Methods and Data source:
Congruent with qualitative studies, interviewing was the major data collection instrument. 12 Participants included administrators in three different governmental contexts (The U.S., China, and Zimbabwe), all of whom had been identified as effective administrators (as defined by governing bodies). The participants’ leadership experiences were examined through flow theory. The school leaders were interviewed based on the flow theoretical framework elements and open-ended questions pertaining to how they made meaning of their leadership. All interviews were transcribed, and coded. The interviews were analyzed using A-priori coding based on the 9 Elements of FLOW including: Challenge Skill Balance, Action-Awareness Merging, Clear Goals, Unambiguous Feedback, Concentration on Task at Hand, Sense of Control, Loss of Self-Consciousness, Transformation of Time, Autotelic Experience, the results of which are presented here. Additionally, there an analysis of open ended responses, Effectiveness criteria, Government recognition, website information along with other publicly made data allowed for triangulation.

Findings:
The findings bear out the elements of flow are present in administrator experiences that yielded highly effective and successful outcomes: Challenge Skill Balance, Goal Clarity, Feedback Clarity and Autotelic Experiences were the clearest indicators with 12/12 (100%) affirmative responses followed by Concentration - 10/12 (83%), Control and Time transformation – both with 9/12 (75%), Loss of Self Consciousness - 8/12 (68%), leaving Action-Awareness with the lowest affirmative response - 6/12 (50%).

Significance:
Understanding how leaders make meaning of their leadership and effectiveness across contexts is useful.

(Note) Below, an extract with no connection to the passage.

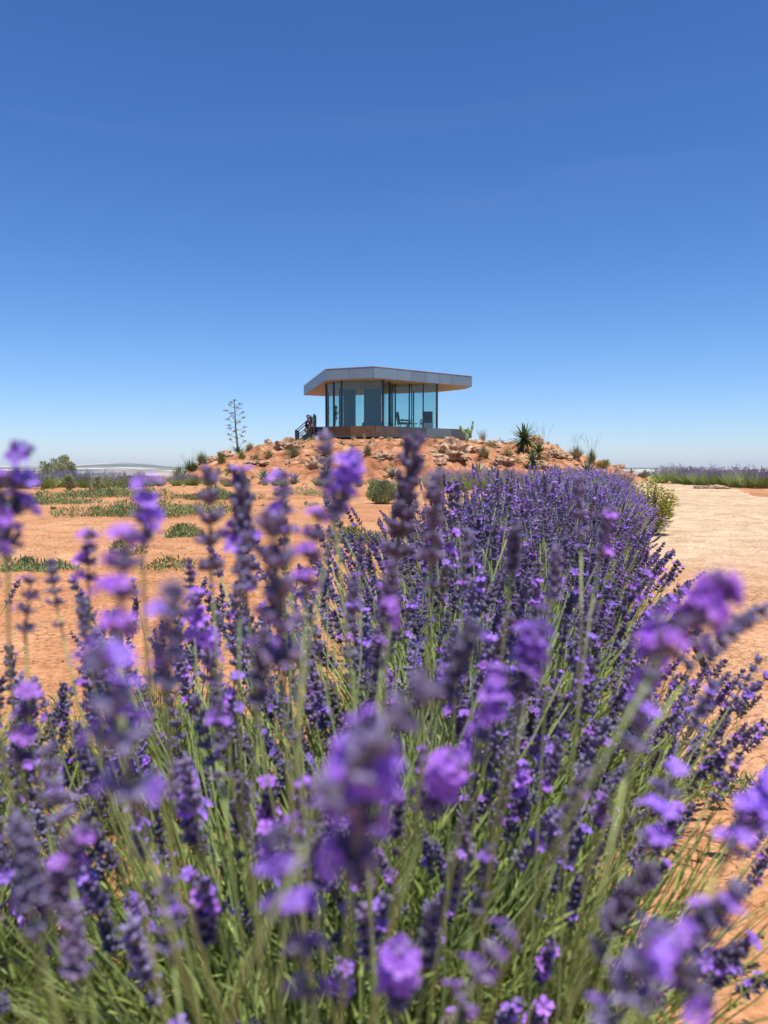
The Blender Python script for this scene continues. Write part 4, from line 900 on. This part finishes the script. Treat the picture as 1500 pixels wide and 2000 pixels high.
# weed mats on the soil, left of the row
def weeds(u, v, wpx, hpx, label, seed, n=1500, m=None, leaf=.035):
    rg = random.Random(seed); p = ghit(u, v); s = p.y / F; w_ = wpx * s / 2; d_ = min(w_ * .8, 2.2); h_ = hpx * s * .8; r0 = empty('weed_patch', p); lf = MB()
    for i in range(n):
        q = rg.uniform(0, 6.28); r = rg.random() ** .75; k1 = .95 + .5 * vnoise(q * 1.3 + seed, seed); x_ = math.cos(q) * r * w_ * k1 * 1.15; y_ = math.sin(q) * r * d_ * k1 * 1.2
        if vnoise(p.x + x_ * 2.6 + 50, p.y + y_ * 2.6) + .35 * vnoise(x_ * 9, y_ * 9) < -.22 + .3 * (r - .6): continue
        z_ = H(p.x + x_, p.y + y_) - p.z + rg.random() ** 1.3 * h_ * (1 - r * .6) * (1.15 + 1.6 * vnoise(p.x * 3 + x_ * 1.9, p.y + y_ * 1.9))
        lf.blade((x_, y_, z_), (rg.uniform(-1, 1), rg.uniform(-1, 1), rg.uniform(.2, 1.4)), (rg.uniform(-1, 1), rg.uniform(-1, 1), 0), leaf * .75 * rg.uniform(.8, 2.2), leaf * .3, 0, seg=2)
    o_ = lf.build('leaves', m or M_bushdark, r0); o_['kind'] = 'stuff'; tag(r0, label, 'weeds', 'low green weeds on the bare soil')
weeds(300, 1006, 330, 34, 'widest green weed patch across the bare soil at the left', 1, 5200, leaf=.05)
weeds(350, 1048, 90, 34, 'compact green weed clump in front of the widest patch', 2, 1800)
weeds(80, 985, 190, 22, 'green weed patch in front of the left lavender', 3, 2600, leaf=.06)
weeds(215, 970, 190, 26, 'green weed patch below the far hills', 4, 3400, leaf=.07)
weeds(50, 1112, 190, 30, 'weed patch at the left edge of the picture', 5, 1800)
weeds(230, 1080, 90, 36, 'loose pale weeds behind the blurred left flower heads', 6, 900, M_tuft)
weeds(690, 1060, 120, 50, 'bright green weeds left of the lavender row', 7, 2200, M_tuftg)
weeds(420, 975, 160, 22, 'weeds along the foot of the mound at the left', 8, 3000, leaf=.07)
weeds(600, 968, 130, 14, 'thin weeds in front of the mound', 9, 1500, M_tuft, .06)
weeds(330, 1110, 120, 16, 'sparse tiny weeds on the bare soil', 10, 260)
weeds(1410, 1550, 190, 40, 'small leafy weed by the track at the lower right', 11, 300, M_bushdark, .022)
weeds(30, 1590, 150, 60, 'dry yellowish weeds at the lower left edge', 12, 420, M_tuft, .022)

# ------------------------------------------------------------------ distant lavender rows
G2, G3, G4 = 'lavender bushes beyond the track', 'faded lavender bushes along the foot of the mound', 'lavender bushes at the far left'
n2 = 15
for i in range(n2):
    t = i / (n2 - 1); x_ = 14.6 + 2.2 * t; y_ = 40.5 - 12.5 * t; s_ = rnd.uniform(1.3, 1.5) * (1 - .05 * t)
    where = 'at its end beside the mound' if i == 0 else 'last before the edge of the picture' if i == n2 - 3 else '%s from the mound end' % ordn[i - 1]
    tag(far_bush(x_, y_, s_, i, i % 3 == 0), 'large lavender bush right of the track, %s' % where, 'lavender', G2)
    if i % 1 == 0:
        tag(far_bush(x_ + 1.4, y_ + .6, s_, i + 4, True), 'lavender bush right of the track, rear line, %s' % where, 'lavender', G2)
for i in range(17):
    t = i / 16; x_ = 1.7 + 7.2 * t; y_ = 25.5 + 3.5 * t + (2.6 if i % 2 else 0)
    tag(far_bush(x_, y_, 1.18, i + 2), 'lavender bush in the band before the mound, %s from its left end' % (['first'] + ordn)[i], 'lavender', 'lavender bushes in the band before the mound')
for i in range(29):
    t = i / 28; x_ = -10.8 + 18 * t; y_ = 34.5 + 1.6 * math.sin(i * 1.7) + 2 * abs(t - .6)
    if i in (3, 11): continue
    tag(far_bush(x_, y_, rnd.uniform(.5, .85), i + 1, True), 'faded lavender bush at the mound foot, %s from the left' % (['first'] + ordn)[i], 'lavender', G3)
for i in range(28):
    t = i / 27; x_ = -17.8 + 9.6 * t; y_ = 31.5 + (1.3 if i % 2 else 0) + .4 * math.sin(i * 2.2) + 3 * t
    if i in (22,): continue
    tag(far_bush(x_, y_, rnd.uniform(1.0, 1.25) * (1 if t < .75 else .8), i, i % 2 == 0), 'lavender bush in the far left band, %s from the left edge' % (['first'] + ordn)[i], 'lavender', G4)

Csikszentmihalyi was able to identify the universal experience of flow in sport and art. Although exploratory, this study set out to examine whether or not flow is also universal in the knowledge work of leading schools. The findings showed the elements of flow were present as administrators described the ways they accomplished ‘good work’ in a variety of complex contexts, the kind that challenge every professional (Gardner et al., 2001).
Keywords:
International Qualitative Research, Educational Leadership, Educational Administration Effective Leadership Experiences, Flow Theory Research.